Se croisent ainsi dans Mon ami Kim Jong-un «des têtes médiatiques et des invisibles» qui dessinent peu à peu le portrait d’un diable dédiabolisé mais aussi celui de deux nations qui ont presque oublié qu’elles forment un pays. «C’est en venant en Europe, avec le regard que les étrangers portaient sur moi, que j’ai vraiment pris conscience que j’étais liée en tant que Coréenne à la Corée du Nord, que je le veuille ou non. Qu’il y avait là un seul peuple mais deux Corées. Pour moi, jusque-là, la Corée du Nord, c’était l’ennemi absolu, celui qui me permettait de gagner, gamine, les concours de discours anticommunistes et la guerre des tracts à laquelle on devait se livrer à la frontière.»

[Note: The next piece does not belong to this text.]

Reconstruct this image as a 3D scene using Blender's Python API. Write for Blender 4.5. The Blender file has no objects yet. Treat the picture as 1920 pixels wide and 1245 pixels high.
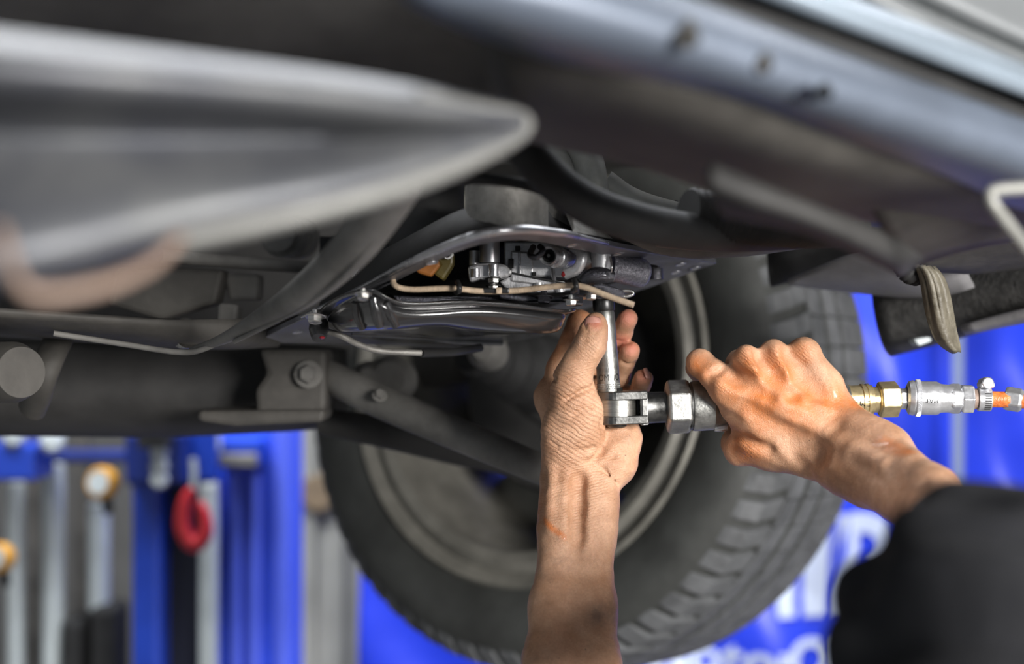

«En Corée du Sud, même la gauche estime désormais qu’il vaut mieux accepter l’idée de deux Etats séparés.»
Une situation qui n’est hélas pas près de changer, malgré les promesses de dégel vite enterrées après la rencontre en 2018 entre Donald Trump et Kim Jong-un, épisode raconté dans ce formidable roman graphique. Depuis, la Corée du Sud vit elle-même un chaos politique qui noie tout espoir de réconciliation. «Pour la première fois, le dirigeant suprême nord-coréen a parlé explicitement de « deux Etats différents », et en Corée du Sud, même la gauche estime désormais qu’il vaut mieux accepter l’idée de deux Etats séparés qui communiquent, plutôt que de viser une réunification. Et puis, il y a la guerre qui menace, avec toutes les grandes puissances étrangères qui pourraient à nouveau recommencer à s’affronter chez nous, et la montée d’une extrême droite évangéliste comme on le voit partout dans le monde. Mais pour l’instant, on reste. Ma mère est âgée, je ne peux pas la laisser seule. Et j’aime mon pays. Je ne suis pas encore prête à partir.»
Mon ami Kim Jong-un
Roman graphique de Keum Suk Gendry-Kim. Editions Futuropolis, 288 pages.
La cote de Focus: 4/5
Si le visage un peu bouffi et impassible de Kim Jong-Un occupe la couverture, c’est bien l’autrice qui se met elle-même en scène dès les premières pages, dans une symbolique très poétique, qui se répétera tout au long des 300 pages de ce récit pourtant très politique: une jeune fille court, puis chute, avant de se couper en deux et de former ces deux Corées qui, longtemps, n’en faisaient qu’une. Keum Suk Gendry-Kim y met en parallèle ses propres expériences ainsi que le portrait de l’autre famille Kim, divinisée au Nord, diabolisée au Sud, et de son dernier rejeton, qu’elle tente de cerner au plus près en interrogeant aussi bien ses camarades d’école que l’ex-président sud-coréen Moon Jae-in. Le tout sur un ton oscillant entre moquerie, information et poésie qui n’appartient qu’à elle, nourri de références graphiques tant asiatiques qu’européennes.